What is the “mission” of a Catholic law school?

What is the “mission” of a Catholic law school? October 27, 2007

I am on my way back — having a beer in the airport — from the annual AALS hiring conference.  (This is, for the unitiated, a several-days-long affair, at a huge hotel, where aspiring law-professors run from one 30 minute interview to another, and the appointments commitees of dozens and dozens of law schools hole up in suites, waiting to pepper candidates with questions about their goals, lives, work, etc.)

One result of spending the day meeting and talking with a contingent of talented, engaging, and intimidatingly credentialed would-be law professors (that is, an effect besides the “good Lord, I’m glad I got my job ten years ago” feeling) is reflection on what it means — beyond slogans, inoffensive generalities, or uncontroversial bromides about “justice” — to profess and aspire to be a “Catholic law school”.

To their credit, most of the future law-teachers with whom my Notre Dame colleagues and I spoke asked us about — “called us” on — the “Catholic mission” thing.  As a rule, we would say, among other things, that there are dozens of faculty and each would likely express and live out the “thing” in different ways.  Fair enough.  But, what else?  Some affirmations of the importance of community, collegiality, social-justice, etc., were also appropriate, and regularly provided.  We talked some about how a Catholic law school’s mission finds natural expression in indisciplinary work (that is, “interdisciplinarity” is not, on the Catholic understanding of a university’s work, a fad or an add-on; it’s a natural, necessary feature of the search for truth.)  And, I emphasized, as I usually do in these conversations, my view that a Catholic law school should call its students and faculty to “integration.”
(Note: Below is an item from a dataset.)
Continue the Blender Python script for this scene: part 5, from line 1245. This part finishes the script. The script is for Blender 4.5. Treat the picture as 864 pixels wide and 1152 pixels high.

But . . . what else is needed?  What else should be said?  I’ve been teaching at a Catholic law school for nine years, blogging about “Catholic legal theory” for nearly five, and have talked to dozens and dozens of potential hires.  I know — I just know — there’s more to the “mission” of an authentically, meaningfully Catholic law school than what I usually manage to articulate, and I feel like I’m not doing right by those who say, “that sounds interesting, even attractive . . . what does it mean?”